Defunding The Deadly Fentanyl Trade – Analysis

Reported by Nate Sibley of Hudson Institute

How Cartels Launder Money Now

Fake pills containing fentanyl. Photo Credit: DEA

Fake pills containing fentanyl. Photo Credit: DEA

For decades, cartels laundered money primarily by smuggling bulk cash across the border or using the Black Market Peso Exchange. The latter involved using drug profits to purchase goods in the United States, shipping them across the border, and then reselling them in Mexico so that cartels received the value in local currency.

But the rise of fentanyl has transformed the illicit financial networks fueling the illegal drug trade. New financial technology, chemical precursors from China, and Chinese money laundering organizations (CMLOs) using ambitious new techniques have also made following the money harder than ever.
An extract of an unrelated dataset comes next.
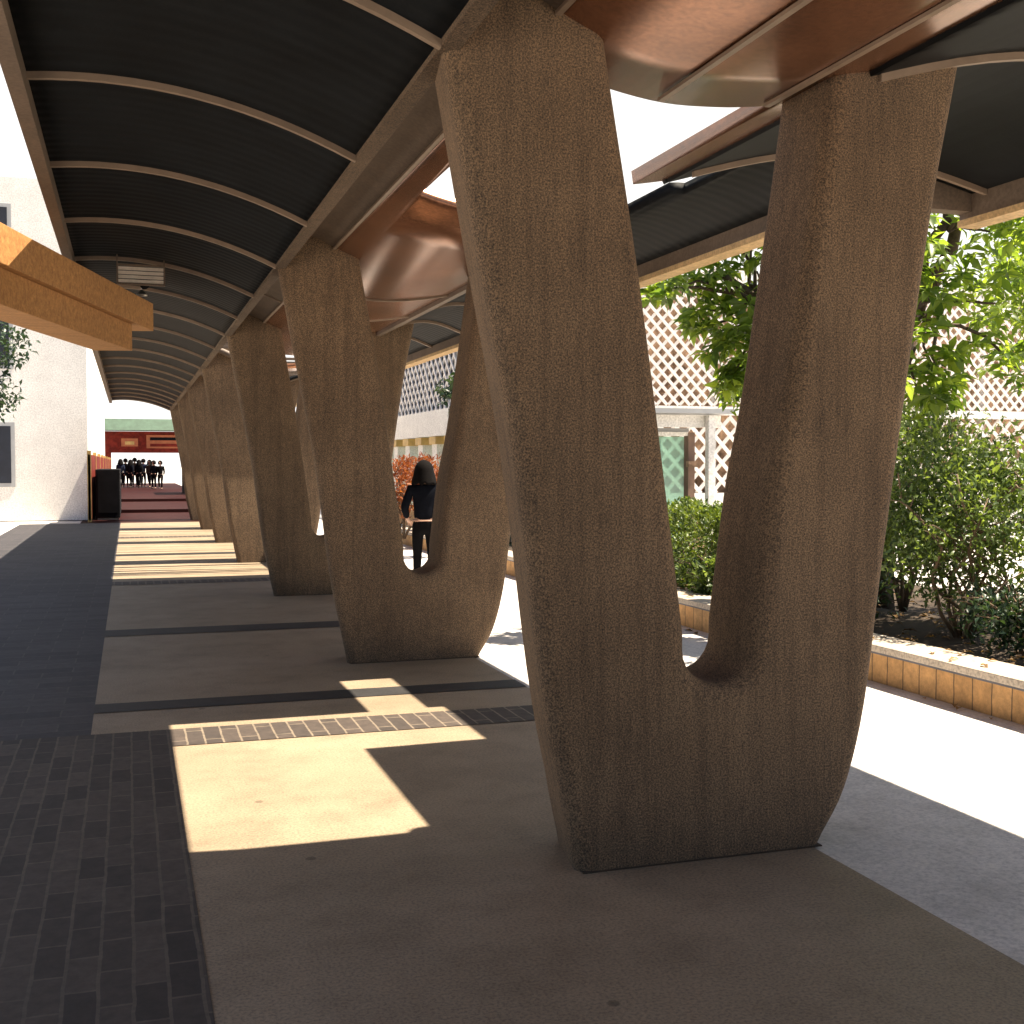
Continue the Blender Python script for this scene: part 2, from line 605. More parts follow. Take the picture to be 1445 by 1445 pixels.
for tri in tessellate_polygon([[Vector((p[0], p[1], 0)) for p in inset(profile, RND)]]):
    bm.faces.new([R_[0][i] for i in tri])
    bm.faces.new([R_[-1][i] for i in tri[::-1]])
bmesh.ops.recalc_face_normals(bm, faces=bm.faces)
pm = bpy.data.meshes.new('pillar')
bm.to_mesh(pm)
bm.free()
pm.materials.append(M['concrete'])
plabels = [
    'nearest and biggest brown concrete V pillar, its slot framing a hedge and leafy branch',
    'brown concrete V pillar whose slot frames the woman in dark clothes',
    'very dark shaded concrete pillar directly behind the left leg of the pillar framing the woman',
    'concrete pillar between the very dark shaded one and the smaller ones further down the walkway',
    'fifth concrete pillar from the viewer, standing beside the streaked sunlit floor',
    'sixth concrete pillar from the viewer, last but one before the red paving',
    'farthest and smallest concrete pillar, beside the start of the red paving',
]
for k, y in enumerate(PY):
    o = bpy.data.objects.new('concrete_pillar', pm)
    COL.objects.link(o)
    o.location = (2.0, y, 0)
    MB().add([(x, y, z) for z in (0.001, 0.006) for x, y in ((-0.44, -0.005), (0.568, -0.005), (0.568, THICK + 0.005), (-0.365, THICK + 0.005))], [(3, 2, 1, 0), (4, 5, 6, 7), (0, 1, 5, 4), (1, 2, 6, 5), (2, 3, 7, 6), (3, 0, 4, 7)]).build('base_joint', M['soil'], o)
    tag(o, plabels[k], 'pillar', 'V shaped concrete pillars along the walkway')

# ------------------------------------------------------------------ canopy roof
roof = empty('canopy_roof', (0, 0, 3.0))
tag(roof, 'long dark ribbed canopy roof with bronze soffit carried by the V pillars', 'canopy')
Y0, Y1 = -8.5, 32.6  # rear end lengthened behind the camera to deepen the shade


def zl(x): return 3.21 - 0.27 * ((x + 0.1) / 1.15) ** 2


def zr(x, xe):
    t = (x - 2.75) / (xe - 2.75)
    return 3.0 + 0.05 * t + 0.16 * math.sin(math.pi * t)


sun_holes = [(1.60, 2.57, 4.35, 6.70), (1.60, 3.32, 5.80, 6.70), (2.75, 3.22, 6.70, 7.75)]  # added roof openings, shaped so a sun patch falls on the floor
far_sun_holes = []  # more added openings, so sun reaches the far floor
for k in range(2, 6):
    far_sun_holes.append((1.15, 3.36, max(PY[k] + 0.62, 15.85), PY[k + 1] - 0.15))
sun_holes += far_sun_holes


def strip_mesh(name, prof, xs, ys, mat, smooth=True, thick=0.07):
    """Sheet over the grid xs, ys with height prof(x); the openings are left out."""
    xs = sorted(set(round(x, 4) for x in xs))
    ys = sorted(set(round(y, 4) for y in ys))
    v = [(x, y, prof(x) - 3.0) for y in ys for x in xs]
    f = []
    nx = len(xs)
    for j in range(len(ys) - 1):
        for i in range(nx - 1):
            cx, cy = (xs[i] + xs[i + 1]) / 2, (ys[j] + ys[j + 1]) / 2
            if any(a < cx < b and c < cy < d for a, b, c, d in sun_holes):
                continue
            f.append((j * nx + i, j * nx + i + 1, (j + 1) * nx + i + 1, (j + 1) * nx + i))
    o = obj(name, v, f, mat, roof, smooth)
    so = o.modifiers.new('thickness', 'SOLIDIFY')
    so.thickness = thick
    so.offset = 1.0
    return o


hy = [y for h in sun_holes for y in h[2:]]
hx = [x for h in sun_holes for x in h[:2]]
strip_mesh('left_vault', zl, [-0.42 + 1.47 * i / 16 for i in range(17)], [Y0, Y1], M['vault'])
cp = smooth_poly([(1.10, 3.19), (1.30, 3.17), (1.63, 3.03), (2.0, 2.955), (2.3, 2.955), (2.55, 2.985), (2.75, 3.02)], 6)
cxs = [p[0] for p in cp]; czs = [p[1] for p in cp]


def zc(x): return float(np.interp(x, cxs, czs))


strip_mesh('side_panel', zc, [x for x in cxs if x < 1.46] + [1.46, 1.15], [Y0, Y1] + hy, M['fascia'])
strip_mesh('soffit', zc, [x for x in cxs if x > 1.46] + [1.46] + [x for x in hx if 1.46 < x < 2.75], [Y0, Y1] + hy + [y + 0.0 for y in PY], M['soffit'])
XE = 3.80
YB = 5.75
strip_mesh('right_vault', lambda x: zr(x, XE), [2.75 + 1.05 * i / 12 for i in range(13)] + [x for x in hx if x > 2.75], [YB, Y1] + [y for y in hy if y > YB], M['vault'])
XW = 4.62  # near bay widened, added to throw canopy shade further over the paving
strip_mesh('right_vault', lambda x: zr(x, XW), [2.75 + (XW - 2.75) * i / 14 for i in range(15)], [Y0, YB], M['vault'])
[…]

In August 2019, the Treasury Department issued a detailed advisory warning US banks about specific types of transactions that might indicate a “red flag” for fentanyl-related money laundering. In addition to traditional bank transfers, the Treasury emphasized the increased use of digital currencies and money services businesses (MSBs). MSBs are a broad category of non-bank financial institutions including everything from currency exchanges to online payment apps. Like banks, they all have anti-money laundering responsibilities under US law.

The Drug Enforcement Administration (DEA) identified CMLOs as playing a key role in laundering drug profits in its 2020 National Drug Threat Assessment. The report notes the common use of front companies, underground banking services for Chinese elites, and “mirror” transactions involving simultaneous transfers in multiple jurisdictions.

DEA Administrator Anne Milgram, testifying before the US Senate in February 2023, also highlighted CMLOs and their use of trade-based money laundering (TBML) and bulk cash movement to facilitate the exchange of foreign currency.

Two recent high-profile cases demonstrate how these elements come together in practice.

Li Xizhi

Li Xizhi’s rise to prominence, which ProPublica recently reported in detail, illustrates the CMLO’s revolutionary process. “At no time in the history of organized crime is there an example where a revenue stream has been taken over like this, and without a shot being fired,” a veteran DEA agent told reporters.

Li’s complicated model used near-simultaneous mirror transactions in the United States, Mexico, and China while engaging new partners to provide a better deal than Colombian money launderers could offer. It also allowed him to largely circumvent the US anti-money laundering regime and avoid triggering “red flags” that might alert US law enforcement to his activities.

Cartel operatives would begin by physically handing over US dollars, in bulk cash, to Li’s operatives in the United States. From bank accounts in Mexico, he would then transfer an equivalent sum in pesos to the cartels, charging a commission of just one or two percent.

Li could offer this service at a low cost because he then “sold” the US dollars to wealthy Chinese who wanted to circumvent China’s strict capital controls and acquire foreign currency. They transferred the equivalent sum, in yuan, to Li’s accounts in China. Li charged a more significant commission at this stage, which is where he began to make a profit.

In the final stage, Li would “sell” the yuan back to Mexicans who needed local currency to buy goods in China (including fentanyl precursor chemicals), again with a heftier commission.

The DEA ultimately caught Li following a major sting operation, and he was sentenced to 15 years’ imprisonment in 2021. He may have been singularly innovative—but his role, and methods, were far from unique.

Gan Xianbing

Gan Xianbing’s scheme was simpler than Li’s but demonstrates how CMLOs can easily circumvent anti-money laundering checks by accessing the Chinese financial system. He was also ultimately ensnared by the DEA and sentenced to 14 years’ imprisonment in 2021.

Gan enlisted the owners of several US cash-driven businesses as accomplices. Representatives of these businesses would meet cartel operatives, with Gan’s courier, to receive US dollars in bulk cash. They would take the cash and, using a burner phone, initiate a transfer within China of the equivalent value from their account to Gan’s. Gan’s courier, also using a burner phone, would then transfer the funds from another of Gan’s accounts in China to accounts in Mexico controlled by the cartels. 

The funds only entered the US financial system, with its rigorous anti-money laundering safeguards, as cash deposited by seemingly unrelated businesses that dealt primarily in cash—arousing little suspicion and proving untraceable to the cartels even if they did. As a senior DEA agent told Reuters, “I can’t emphasize this enough, the involvement of the Chinese has really complicated all of these schemes.”

These and other prosecuted cases are likely the tip of the iceberg but illustrate how integral China is to the US fentanyl trade—not only as the source of chemical precursors but also as a money laundering hub that facilitates and incentivizes those involved. This is why, as US prosecutors observed during Gan’s trial, the new generation of CMLOs has “come to dominate international money laundering markets.”